O roteiro de A Chegada é uma grande licença poética. Para muitos, a inspiração é claramente a observação feita por Benjamin Whorf quando, nos anos 1940, propôs a hipótese Sapir-Whorf. Ele sugeriu, após estudos, que a tribo nativo-americana Hopi, por não ter palavras para “antes” ou “depois”, vivia e enxergava as noções de tempo e passado de maneira diferente dos falantes de idiomas indo-europeus.

A hipótese de Whorf gerou polêmica e debates no mundo linguístico, e deu origem a outras teorias ainda mais mirabolantes. No entanto, foi perdendo força na medida em que constatava-se o óbvio: não é necessário um verbo no futuro e palavras que impõem uma linearidade de tempo para que uma pessoa seja capaz de perceber o tempo. A maioria dos idiomas do mundo não tem a palavra “saudade”, e isso não significa que apenas os falantes de português sintam saudade. É um sentimento que todo ser humano sente e é capaz de compreender, fale português ou não.

Idiomas, hábitos e padrões mentais

Quase 80 anos depois, é quase um consenso que a teoria de Whorf cometeu uma série de erros ao afirmar que a língua materna tem a capacidade de “limitar” o cérebro. Hoje, no entanto, ela deu origem a uma outra linha de pensamento, menos determinista: não é que a língua determine o que vamos ver no mundo ou não. Mas as estruturas gramaticais e sintáticas de um idioma, junto com seu vocabulário habitual, se comportariam muito mais como diferentes óculos que a gente usa para enxergar o mundo.

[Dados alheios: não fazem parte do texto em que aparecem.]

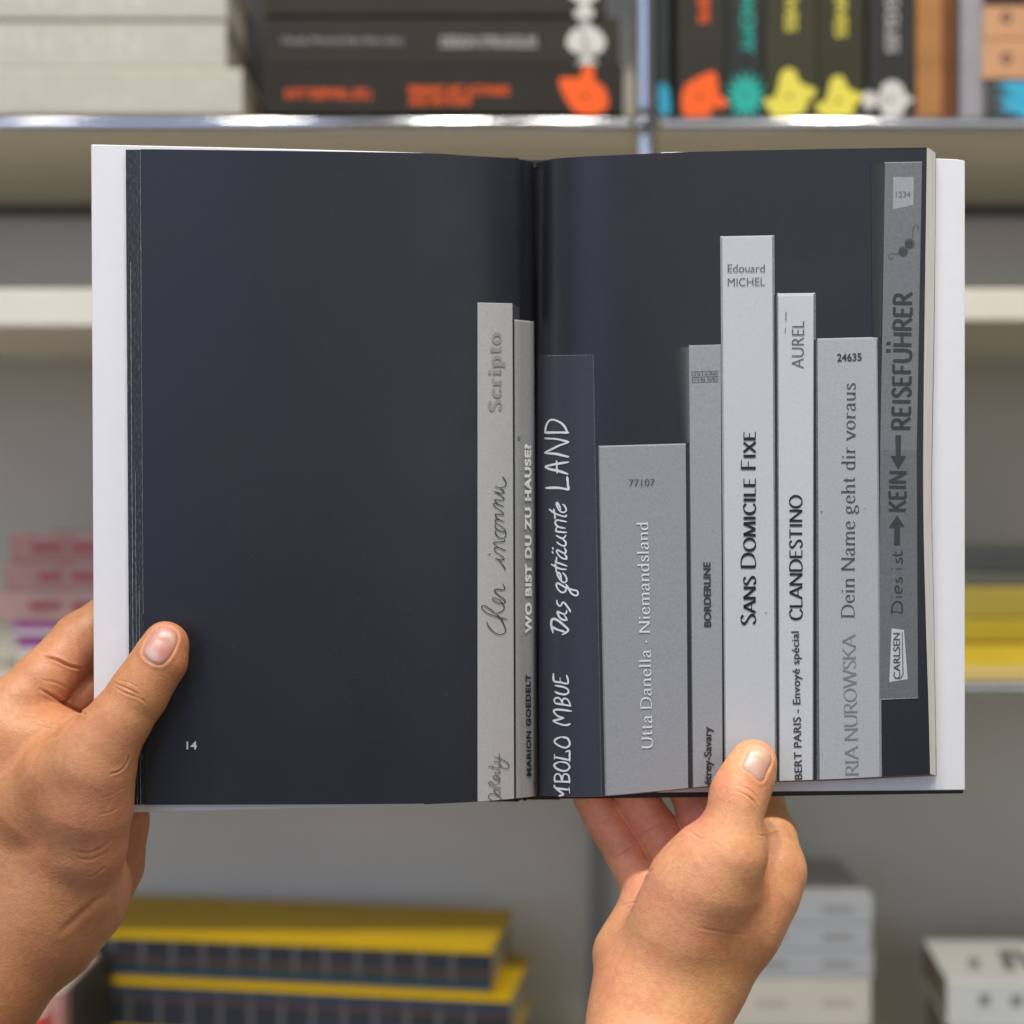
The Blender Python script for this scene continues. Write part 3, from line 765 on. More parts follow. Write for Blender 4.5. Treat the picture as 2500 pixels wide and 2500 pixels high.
# a dark line where the last sheet meets the flap
V = []
for j in range(41):
    py = 374 + (1894 - 374)*j/40; bx = float(backX(py))
    V.append(P(bx - 1.5, py, .0120)); V.append(P(bx + 1.1, py, .0124))
ob('last_sheet', V, [(2*k, 2*k+1, 2*k+3, 2*k+2) for k in range(40)], mat('dark_sheet', (.02, .02, .022), .6), smooth=False)

# --- covers: black boards with the white jacket folded round them
M_jack = mat('white_jacket', (.745, .745, .755), .42, 0, .35, noise=.012, nscale=200, bump=.06, bscale=1500)
M_board = mat('black_board', (.008, .008, .009), .6, noise=.2, nscale=600)
def slab(name, top, bot, xa, xb, Yf, thick, m, nx=40, lean=None):
    """sheet of board with thickness: top/bot are edge curves in x, Yf depth curve"""
    V = []; xs = np.linspace(0, 1, nx + 1)
    for s in (0, 1):
        for t in xs:
            pxt = xa[0] + (xb[0] - xa[0])*t; pxb = xa[1] + (xb[1] - xa[1])*t
            Yt = float(Yf(pxt)) + s*thick; Yb_ = float(Yf(pxb)) + s*thick
            a = np.array(P(pxt, float(top(pxt)), float(Yf(pxt)))); b = np.array(P(pxb, float(bot(pxb)), float(Yf(pxb))))
            a[1] = Yt; b[1] = Yb_
            V.append(a); V.append(b)
    n = nx + 1; F = []
    for k in range(nx):
        F.append((2*k, 2*k+1, 2*k+3, 2*k+2)); o = 2*n
        F.append((o+2*k, o+2*k+2, o+2*k+3, o+2*k+1))
        F.append((2*k, 2*k+2, o+2*k+2, o+2*k)); F.append((2*k+1, o+2*k+1, o+2*k+3, 2*k+3))
    F.append((0, 2*n, 2*n+1, 1)); k = nx; F.append((2*k, 2*k+1, 2*n+2*k+1, 2*n+2*k))
    o = ob(name, V, F, m, smooth=False)
    bv = o.modifiers.new('bevel', 'BEVEL'); bv.width = .0004; bv.segments = 2; bv.limit_method = 'ANGLE'; bv.angle_limit = radians(50)
    return o
YcL = spl([150, 600, 900, 1060, 1180, 1270, 1320], [.0062, .0066, .0076, .0092, .0130, .0185, .0250])
YcR = spl([1300, 1345, 1400, 1500, 1700, 2000, 2400], [.0285, .0270, .0240, .0190, .0150, .0134, .0132])
tL = spl([150, 222, 700, 1036, 1262, 1320], [351.5, 352, 363, 373.0, 384, 388])
bL = spl([150, 222, 315, 700, 1036, 1300], [1986, 1985.5, 1984, 1974.5, 1965.5, 1951])
jl = slab('jacket_flap', tL, bL, (222, 230), (1036, 1036), YcL, .0030, M_jack); jl['label'] = 'white jacket flap showing along the left edge'
slab('board', lambda x: tL(x) + 1.6, lambda x: bL(x) - 1.2, (236, 243), (1262, 1262), lambda x: float(YcL(x)) + .0005, .0022, M_board)
tR = spl([1300, 1400, 1612, 1720, 2284, 2356], [391, 382, 372.0, 372.2, 386.5, 392])
bR = spl([1300, 1400, 1603, 2355], [1942, 1938, 1935, 1929])
jr = slab('jacket_flap', tR, bR, (1613, 1604), (2356, 2356), YcR, .0006, M_jack); jr['label'] = 'white jacket flap showing along the right edge'
jb = slab('jacket', lambda x: tR(x) + .6, lambda x: bR(x) - .6, (1640, 1640), (2355, 2355), lambda x: float(YcR(x)) + .0036, .0005, M_jack)
slab('board', lambda x: tR(x) + 5, spl([1290, 1340, 1603, 2352, 2400], [1952, 1951, 1948, 1937.5, 1937]), (1345, 1345), (2352, 2352.5), lambda x: float(YcR(x)) + .0008, .0026, M_board)
slab('spine', lambda x: 389 + 0*x, lambda x: 1953 + 0*x, (1255, 1255), (1368, 1368), lambda x:   .0345 + 0*x, .0025, M_board, nx=8)
# ragged headbands at top and bottom of the spine
hb = mat('headband', (.016, .013, .008), .8, noise=.4, nscale=900)
def poly(name, pts, Y, th, m):
    q = np.array(pts, float); n = len(q)
    a = Pn(q[:, 0], q[:, 1], Y); b = a + np.array([0, th, 0])
    return ob(name, list(a) + list(b), [tuple(range(n)), tuple(reversed(range(n, 2*n)))] + [(i, n+i, n+(i+1) % n, (i+1) % n) for i in range(n)], m, smooth=False)
poly('headband', [(1200, 384.5), (1258, 385), (1263, 384), (1270, 392), (1300, 394.5), (1328, 394), (1348, 387.5), (1362, 386.5), (1372, 388), (1340, 402), (1303, 410), (1262, 400), (1200, 392)], .0262, .0015, hb)
poly('headband', [(1196, 1950), (1262, 1943), (1312, 1935), (1350, 1938), (1352, 1952), (1330, 1951), (1311, 1951.5), (1300, 1952.5), (1291, 1951.5), (1280, 1956), (1275, 1951), (1268, 1955), (1265, 1957.5), (1240, 1957), (1196, 1957.5)], .0268, .0015, hb)

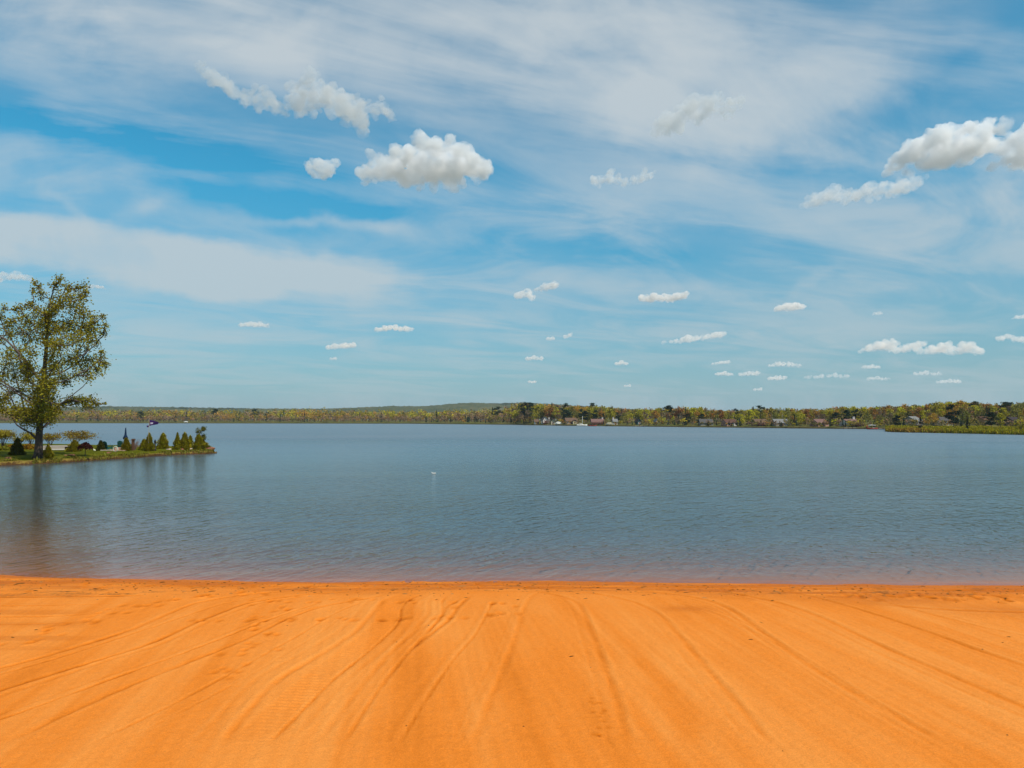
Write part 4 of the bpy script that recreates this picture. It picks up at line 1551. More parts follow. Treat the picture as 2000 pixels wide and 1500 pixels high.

Por exemplo: alguns idiomas, como o inglês, não determinam gênero para alguns substantivos, como “friend“. Se você disser a alguém “Yesterday, I met a very good friend and we went out for dinner“(Ontem, eu encontrei um bom amigo/uma boa amiga e fomos jantar), o receptor da mensagem não saberá se esse é um amigo ou uma amiga. Em português, em francês, em italiano, em alemão e em outras dezenas de idiomas, o gênero do amigo em questão fica claro de cara.

Você, como interlocutor, automaticamente informa o gênero do(a) amigo(a) quando comunica que saiu para jantar ontem, enquanto alguém fazendo o mesmo comunicado em inglês ignora essa informação. De acordo com uma das linhas de estudo da Linguística, isso gera hábitos mentais que forçam você a se atentar a detalhes de como o mundo funciona que são diferentes dos detalhes de falantes de outros idiomas. E isso, alega-se, afeta de alguma maneira nossas experiências, percepções, memórias, conexões e como “navegamos” pelo mundo.

Em idiomas em que objetos inanimados têm gênero – em português, uma “mesa” é sempre um substantivo do gênero feminino, enquanto que em inglês os objetos não têm gênero – certos estudos indicam que os falantes daquele idioma atribuem, inconscientemente, características associadas à masculinidade a substantivos masculinos, e características associadas à feminilidade a substantivos femininos.

Não existe um estudo que determine as implicações práticas desse hábito. Mas é um hábito que claramente demonstra um filtro diferente enxergando o mundo, cujos impactos podem afetar uma série de padrões mentais e percepções sociais. Na mesma linha: um estudo identificou que falantes de japonês tem mais propensão do que falantes de outros idiomas a agruparem objetos pelo material do qual são feitos, e não pela forma que têm. Esse outro estudo indica que falantes de russo distinguem tons de azul com mais facilidade do que falantes de inglês.

E para quem é bilíngue?

A lógica parece óbvia: se uma língua é um óculos para enxergar o mundo, falar duas línguas pode ser uma maneira de sobrepor diferentes óculos… e até conseguir tirar os seus óculos de “nascença” com mais facilidade? Talvez.

Os estudos nessa linha indicam, sim, que bilíngues exibem características dos hábitos mentais de todos idiomas que falam – e não só enquanto estão falando o outro idioma, mas o tempo todo. É como se seu “óculos” de ver o mundo ganhasse outras camadas.
Ainda que esses sejam estudos preliminares, há muitas evidências de que falar vários idiomas amplia sua visão de mundo. Ser poliglota pode ser nossa maneira mais acessível de ganhar superpoderes.